10. Other assorted tidbits. Also gleaned from Steele's comprehensive statistics/results page:

--Tubby's record against the spread this decade was incredible: 54-42-1 entering last season. Such a shame about that 2-9 finish.

--Kentucky hasn't beaten Auburn since 1966.

--Steele rates Auburn's "homefield edge" as a "4.25." I have no clue what this means.

--After finishing with a positive turnover margin four out of five years, Auburn has been neutral or negative each of the past two years.

--The visitor has won 6 of 7 between Auburn and Arkansas.

--After a three-week span in which they beat Mississippi St. 3-2, lost at home to what would wind up an 8-5 LSU team, and beating hapless Tennessee on a fumble into the end zone, again at home, Auburn was still ranked No. 13 heading into the Vanderbilt game and No. 20 the week after.

--For weather information in Auburn, call 334-636-9764.

Yes, that last tidbit is included near the top of Steele's Auburn page.
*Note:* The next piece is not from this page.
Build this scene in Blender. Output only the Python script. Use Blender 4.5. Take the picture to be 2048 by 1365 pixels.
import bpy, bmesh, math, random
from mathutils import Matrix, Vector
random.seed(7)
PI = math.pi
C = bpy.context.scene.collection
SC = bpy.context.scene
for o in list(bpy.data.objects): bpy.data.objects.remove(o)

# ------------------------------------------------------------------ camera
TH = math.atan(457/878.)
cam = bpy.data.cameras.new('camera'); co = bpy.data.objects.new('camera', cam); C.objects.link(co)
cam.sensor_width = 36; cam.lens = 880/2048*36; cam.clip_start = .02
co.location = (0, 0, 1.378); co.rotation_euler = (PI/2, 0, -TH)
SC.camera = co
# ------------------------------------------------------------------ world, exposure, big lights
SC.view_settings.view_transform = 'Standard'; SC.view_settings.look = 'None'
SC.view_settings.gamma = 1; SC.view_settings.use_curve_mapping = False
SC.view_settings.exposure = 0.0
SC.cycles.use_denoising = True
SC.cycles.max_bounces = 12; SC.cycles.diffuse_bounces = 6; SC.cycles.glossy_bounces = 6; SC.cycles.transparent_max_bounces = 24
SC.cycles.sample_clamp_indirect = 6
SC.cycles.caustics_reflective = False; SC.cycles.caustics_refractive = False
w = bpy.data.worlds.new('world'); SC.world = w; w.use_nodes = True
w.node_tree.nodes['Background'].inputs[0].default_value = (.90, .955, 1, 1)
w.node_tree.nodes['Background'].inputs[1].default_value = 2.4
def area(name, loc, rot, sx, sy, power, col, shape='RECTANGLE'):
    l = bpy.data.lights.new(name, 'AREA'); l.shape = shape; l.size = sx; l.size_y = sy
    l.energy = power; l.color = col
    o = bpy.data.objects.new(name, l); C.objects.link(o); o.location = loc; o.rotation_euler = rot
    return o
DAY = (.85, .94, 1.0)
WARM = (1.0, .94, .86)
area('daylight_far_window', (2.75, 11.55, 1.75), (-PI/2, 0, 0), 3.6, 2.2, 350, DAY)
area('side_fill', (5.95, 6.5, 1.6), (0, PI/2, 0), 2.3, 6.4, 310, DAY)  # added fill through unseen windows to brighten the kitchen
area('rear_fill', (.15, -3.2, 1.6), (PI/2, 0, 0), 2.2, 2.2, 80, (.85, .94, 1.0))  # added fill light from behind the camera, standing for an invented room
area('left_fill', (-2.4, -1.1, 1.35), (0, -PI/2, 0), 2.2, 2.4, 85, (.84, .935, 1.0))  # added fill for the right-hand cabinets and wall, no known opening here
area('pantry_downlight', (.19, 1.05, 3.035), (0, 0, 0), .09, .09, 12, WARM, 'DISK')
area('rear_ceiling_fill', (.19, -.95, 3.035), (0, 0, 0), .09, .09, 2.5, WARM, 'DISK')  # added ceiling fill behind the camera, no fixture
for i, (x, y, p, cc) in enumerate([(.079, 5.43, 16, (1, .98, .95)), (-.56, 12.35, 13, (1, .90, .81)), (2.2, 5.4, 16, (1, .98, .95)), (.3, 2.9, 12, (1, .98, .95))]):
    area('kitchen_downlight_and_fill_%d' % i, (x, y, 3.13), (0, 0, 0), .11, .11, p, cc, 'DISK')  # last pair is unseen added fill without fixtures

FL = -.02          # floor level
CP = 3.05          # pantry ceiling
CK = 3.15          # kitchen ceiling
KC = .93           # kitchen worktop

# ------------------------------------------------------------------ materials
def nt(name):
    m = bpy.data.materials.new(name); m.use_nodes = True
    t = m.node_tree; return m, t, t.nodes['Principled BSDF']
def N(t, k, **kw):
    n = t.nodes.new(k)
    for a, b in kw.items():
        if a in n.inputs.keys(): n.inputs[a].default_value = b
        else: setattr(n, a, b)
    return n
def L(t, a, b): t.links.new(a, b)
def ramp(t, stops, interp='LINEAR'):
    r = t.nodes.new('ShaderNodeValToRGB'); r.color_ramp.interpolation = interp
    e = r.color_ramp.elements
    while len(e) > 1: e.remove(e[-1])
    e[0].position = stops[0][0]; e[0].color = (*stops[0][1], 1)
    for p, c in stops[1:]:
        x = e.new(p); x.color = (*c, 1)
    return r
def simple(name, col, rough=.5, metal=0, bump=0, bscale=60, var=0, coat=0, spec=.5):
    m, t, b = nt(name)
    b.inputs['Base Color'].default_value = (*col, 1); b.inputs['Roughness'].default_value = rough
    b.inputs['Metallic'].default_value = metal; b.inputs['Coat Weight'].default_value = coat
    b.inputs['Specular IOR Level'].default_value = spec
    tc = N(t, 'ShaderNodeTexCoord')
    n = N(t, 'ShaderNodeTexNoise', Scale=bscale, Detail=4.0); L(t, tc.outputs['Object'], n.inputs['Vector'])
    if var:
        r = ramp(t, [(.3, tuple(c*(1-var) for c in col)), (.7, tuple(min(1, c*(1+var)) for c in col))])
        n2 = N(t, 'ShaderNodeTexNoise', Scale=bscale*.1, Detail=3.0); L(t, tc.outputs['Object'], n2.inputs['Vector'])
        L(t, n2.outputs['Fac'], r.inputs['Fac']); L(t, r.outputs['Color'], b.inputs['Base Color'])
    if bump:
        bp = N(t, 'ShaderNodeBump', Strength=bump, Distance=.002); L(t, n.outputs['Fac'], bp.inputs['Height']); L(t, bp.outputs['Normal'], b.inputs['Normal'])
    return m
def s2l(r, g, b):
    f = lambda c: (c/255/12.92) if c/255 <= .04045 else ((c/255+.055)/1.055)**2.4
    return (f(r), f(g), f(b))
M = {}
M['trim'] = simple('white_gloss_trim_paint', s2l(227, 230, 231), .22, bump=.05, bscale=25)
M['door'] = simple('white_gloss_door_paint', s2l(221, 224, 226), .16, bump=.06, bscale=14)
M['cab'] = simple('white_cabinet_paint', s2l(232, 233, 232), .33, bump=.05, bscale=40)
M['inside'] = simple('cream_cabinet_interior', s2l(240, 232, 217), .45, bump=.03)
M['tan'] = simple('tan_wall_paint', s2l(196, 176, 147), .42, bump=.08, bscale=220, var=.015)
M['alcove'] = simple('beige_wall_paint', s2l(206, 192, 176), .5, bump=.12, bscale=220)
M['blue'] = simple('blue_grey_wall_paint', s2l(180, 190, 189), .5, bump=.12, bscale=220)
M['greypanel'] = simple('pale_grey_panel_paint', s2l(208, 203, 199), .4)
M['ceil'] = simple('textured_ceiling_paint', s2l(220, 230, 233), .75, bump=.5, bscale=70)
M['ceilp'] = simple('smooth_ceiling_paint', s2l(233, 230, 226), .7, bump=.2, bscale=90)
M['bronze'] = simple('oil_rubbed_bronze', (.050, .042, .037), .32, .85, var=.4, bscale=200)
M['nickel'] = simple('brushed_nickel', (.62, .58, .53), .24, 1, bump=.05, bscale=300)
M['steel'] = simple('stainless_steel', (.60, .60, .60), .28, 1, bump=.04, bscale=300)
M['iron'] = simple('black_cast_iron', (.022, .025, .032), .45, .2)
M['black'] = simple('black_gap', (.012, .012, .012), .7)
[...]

Which is why, truly, this is the greatest of all college football publications.

4 comments:

Rodolphus said...
This comment has been removed by the author.
Rod said...

4.25. No explanation. Awesome!

Can you imagine what it must be like to have a conversation with PS? I can't.

JR Suicide said...

i love having the layers of my mind melted away by Steele. thanks for the heads up....i totally forgot that it was out.

easyedwin said...

One can gamble the night away in Shrieveport, LA.